§ Problem
Reproduce each line of the material exactly, minus any picture.
○ ○ ○ ○
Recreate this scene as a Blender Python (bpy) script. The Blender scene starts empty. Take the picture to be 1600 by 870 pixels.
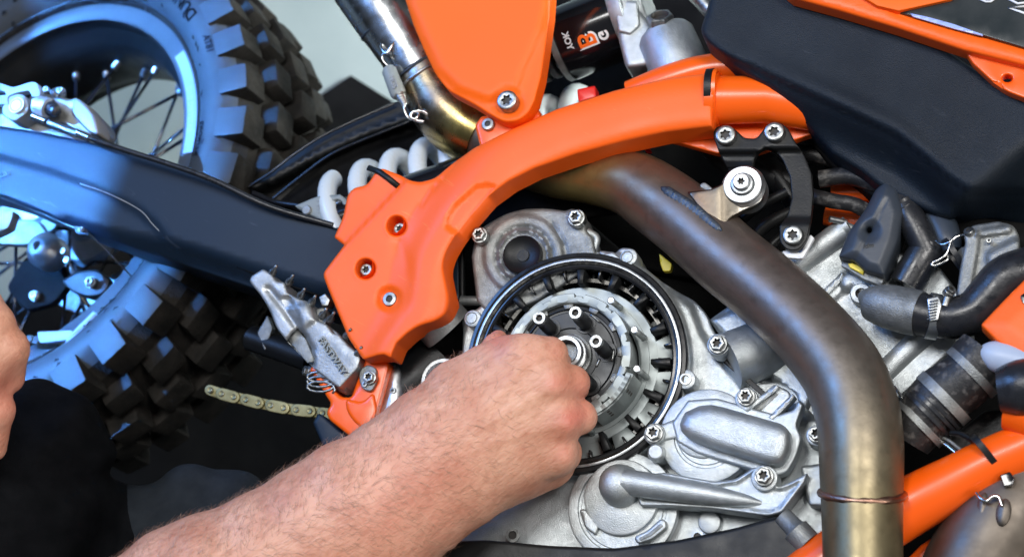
import bpy, bmesh, math, random
import numpy as np
from mathutils import Vector, Matrix
from mathutils.geometry import delaunay_2d_cdt
random.seed(7); RNG = np.random.default_rng(7)
SC = bpy.context.scene
COL = SC.collection
# ---------------------------------------------------------------- units
# lengths are laid out in "steps" of 0.45 mm; the floor is Z = 0
S = 0.00045; D = 2700.0; Z0 = 1500.0
SL = 0.314                                   # lean of the motorcycle's side plane
def T(x, y): return SL*(x-900)+SL*(y-565)
def P0(x, y, z=0):
    f = (D-z)/D
    return Vector(((x-800)*f*S, (435-y)*f*S, (z+Z0)*S))
def P(x, y, z=0): return P0(x, y, z+T(x, y))
def F(x, y, z=0): return (D-z-T(x, y))/D*S
N = Vector((-SL, SL, 1)).normalized()        # outward normal of the side plane
U = Vector((1, 0, SL)).normalized(); V = N.cross(U)
# ---------------------------------------------------------------- camera
cam = bpy.data.objects.new('camera', bpy.data.cameras.new('camera')); COL.objects.link(cam)
cam.location = (0, 0, (D+Z0)*S); cam.data.sensor_width = 36
cam.data.lens = 36*D/1600; cam.data.clip_end = 50; cam.data.clip_start = 0.05
cam.data.dof.use_dof = True; cam.data.dof.focus_distance = (D-30)*S; cam.data.dof.aperture_fstop = 7.0
SC.camera = cam
SC.render.resolution_x = 1024; SC.render.resolution_y = 556
SC.view_settings.view_transform = 'Standard'; SC.view_settings.look = 'None'
SC.view_settings.exposure = 0.28; SC.view_settings.gamma = 1
# ---------------------------------------------------------------- light
w = bpy.data.worlds.new('World'); SC.world = w; w.use_nodes = True
nt = w.node_tree; bg = nt.nodes['Background']
tc = nt.nodes.new('ShaderNodeTexCoord'); sp = nt.nodes.new('ShaderNodeSeparateXYZ'); cr = nt.nodes.new('ShaderNodeValToRGB')
nt.links.new(tc.outputs['Generated'], sp.inputs[0]); nt.links.new(sp.outputs['Z'], cr.inputs[0]); nt.links.new(cr.outputs[0], bg.inputs[0])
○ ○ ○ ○
§ Correct answer
Recreate this scene as a Blender Python (bpy) script. The Blender scene starts empty. Take the picture to be 1600 by 870 pixels.
import bpy, bmesh, math, random
import numpy as np
from mathutils import Vector, Matrix
from mathutils.geometry import delaunay_2d_cdt
random.seed(7); RNG = np.random.default_rng(7)
SC = bpy.context.scene
COL = SC.collection
# ---------------------------------------------------------------- units
# lengths are laid out in "steps" of 0.45 mm; the floor is Z = 0
S = 0.00045; D = 2700.0; Z0 = 1500.0
SL = 0.314                                   # lean of the motorcycle's side plane
def T(x, y): return SL*(x-900)+SL*(y-565)
def P0(x, y, z=0):
    f = (D-z)/D
    return Vector(((x-800)*f*S, (435-y)*f*S, (z+Z0)*S))
def P(x, y, z=0): return P0(x, y, z+T(x, y))
def F(x, y, z=0): return (D-z-T(x, y))/D*S
N = Vector((-SL, SL, 1)).normalized()        # outward normal of the side plane
U = Vector((1, 0, SL)).normalized(); V = N.cross(U)
# ---------------------------------------------------------------- camera
cam = bpy.data.objects.new('camera', bpy.data.cameras.new('camera')); COL.objects.link(cam)
cam.location = (0, 0, (D+Z0)*S); cam.data.sensor_width = 36
cam.data.lens = 36*D/1600; cam.data.clip_end = 50; cam.data.clip_start = 0.05
cam.data.dof.use_dof = True; cam.data.dof.focus_distance = (D-30)*S; cam.data.dof.aperture_fstop = 7.0
SC.camera = cam
SC.render.resolution_x = 1024; SC.render.resolution_y = 556
SC.view_settings.view_transform = 'Standard'; SC.view_settings.look = 'None'
SC.view_settings.exposure = 0.28; SC.view_settings.gamma = 1
# ---------------------------------------------------------------- light
w = bpy.data.worlds.new('World'); SC.world = w; w.use_nodes = True
nt = w.node_tree; bg = nt.nodes['Background']
tc = nt.nodes.new('ShaderNodeTexCoord'); sp = nt.nodes.new('ShaderNodeSeparateXYZ'); cr = nt.nodes.new('ShaderNodeValToRGB')
nt.links.new(tc.outputs['Generated'], sp.inputs[0]); nt.links.new(sp.outputs['Z'], cr.inputs[0]); nt.links.new(cr.outputs[0], bg.inputs[0])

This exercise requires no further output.